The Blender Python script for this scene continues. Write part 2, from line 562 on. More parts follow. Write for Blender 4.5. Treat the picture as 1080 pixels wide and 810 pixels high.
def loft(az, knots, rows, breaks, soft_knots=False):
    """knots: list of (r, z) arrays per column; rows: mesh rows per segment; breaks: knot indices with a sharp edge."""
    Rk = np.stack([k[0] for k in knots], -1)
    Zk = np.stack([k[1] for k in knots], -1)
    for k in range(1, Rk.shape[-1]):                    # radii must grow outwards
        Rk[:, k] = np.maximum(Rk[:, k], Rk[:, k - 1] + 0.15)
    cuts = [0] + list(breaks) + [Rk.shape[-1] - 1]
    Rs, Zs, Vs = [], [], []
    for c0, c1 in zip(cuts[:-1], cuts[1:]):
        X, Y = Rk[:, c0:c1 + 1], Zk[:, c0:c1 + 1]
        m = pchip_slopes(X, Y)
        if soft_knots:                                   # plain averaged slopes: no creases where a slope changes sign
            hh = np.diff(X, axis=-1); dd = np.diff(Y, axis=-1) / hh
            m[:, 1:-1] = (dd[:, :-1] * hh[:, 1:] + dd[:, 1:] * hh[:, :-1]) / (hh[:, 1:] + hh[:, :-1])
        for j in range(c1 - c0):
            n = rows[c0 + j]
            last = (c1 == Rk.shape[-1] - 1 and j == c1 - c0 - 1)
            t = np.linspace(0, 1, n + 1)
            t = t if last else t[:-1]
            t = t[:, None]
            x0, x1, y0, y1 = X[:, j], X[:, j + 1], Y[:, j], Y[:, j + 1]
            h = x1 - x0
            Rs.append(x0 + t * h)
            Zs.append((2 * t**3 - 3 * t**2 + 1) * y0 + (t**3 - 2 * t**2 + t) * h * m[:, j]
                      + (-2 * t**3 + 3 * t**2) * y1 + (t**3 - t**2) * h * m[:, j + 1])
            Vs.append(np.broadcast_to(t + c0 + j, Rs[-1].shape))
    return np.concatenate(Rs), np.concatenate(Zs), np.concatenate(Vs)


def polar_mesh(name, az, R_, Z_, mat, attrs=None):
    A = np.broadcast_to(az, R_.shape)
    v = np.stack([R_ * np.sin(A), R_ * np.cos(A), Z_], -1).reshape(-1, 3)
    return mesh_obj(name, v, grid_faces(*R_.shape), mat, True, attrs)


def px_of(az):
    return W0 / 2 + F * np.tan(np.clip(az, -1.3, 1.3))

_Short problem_
Reproduce the whole listing word for word.

_Output of the exercise_
The Blender Python script for this scene continues. Write part 2, from line 562 on. More parts follow. Write for Blender 4.5. Treat the picture as 1080 pixels wide and 810 pixels high.
def loft(az, knots, rows, breaks, soft_knots=False):
    """knots: list of (r, z) arrays per column; rows: mesh rows per segment; breaks: knot indices with a sharp edge."""
    Rk = np.stack([k[0] for k in knots], -1)
    Zk = np.stack([k[1] for k in knots], -1)
    for k in range(1, Rk.shape[-1]):                    # radii must grow outwards
        Rk[:, k] = np.maximum(Rk[:, k], Rk[:, k - 1] + 0.15)
    cuts = [0] + list(breaks) + [Rk.shape[-1] - 1]
    Rs, Zs, Vs = [], [], []
    for c0, c1 in zip(cuts[:-1], cuts[1:]):
        X, Y = Rk[:, c0:c1 + 1], Zk[:, c0:c1 + 1]
        m = pchip_slopes(X, Y)
        if soft_knots:                                   # plain averaged slopes: no creases where a slope changes sign
            hh = np.diff(X, axis=-1); dd = np.diff(Y, axis=-1) / hh
            m[:, 1:-1] = (dd[:, :-1] * hh[:, 1:] + dd[:, 1:] * hh[:, :-1]) / (hh[:, 1:] + hh[:, :-1])
        for j in range(c1 - c0):
            n = rows[c0 + j]
            last = (c1 == Rk.shape[-1] - 1 and j == c1 - c0 - 1)
            t = np.linspace(0, 1, n + 1)
            t = t if last else t[:-1]
            t = t[:, None]
            x0, x1, y0, y1 = X[:, j], X[:, j + 1], Y[:, j], Y[:, j + 1]
            h = x1 - x0
            Rs.append(x0 + t * h)
            Zs.append((2 * t**3 - 3 * t**2 + 1) * y0 + (t**3 - 2 * t**2 + t) * h * m[:, j]
                      + (-2 * t**3 + 3 * t**2) * y1 + (t**3 - t**2) * h * m[:, j + 1])
            Vs.append(np.broadcast_to(t + c0 + j, Rs[-1].shape))
    return np.concatenate(Rs), np.concatenate(Zs), np.concatenate(Vs)


def polar_mesh(name, az, R_, Z_, mat, attrs=None):
    A = np.broadcast_to(az, R_.shape)
    v = np.stack([R_ * np.sin(A), R_ * np.cos(A), Z_], -1).reshape(-1, 3)
    return mesh_obj(name, v, grid_faces(*R_.shape), mat, True, attrs)


def px_of(az):
    return W0 / 2 + F * np.tan(np.clip(az, -1.3, 1.3))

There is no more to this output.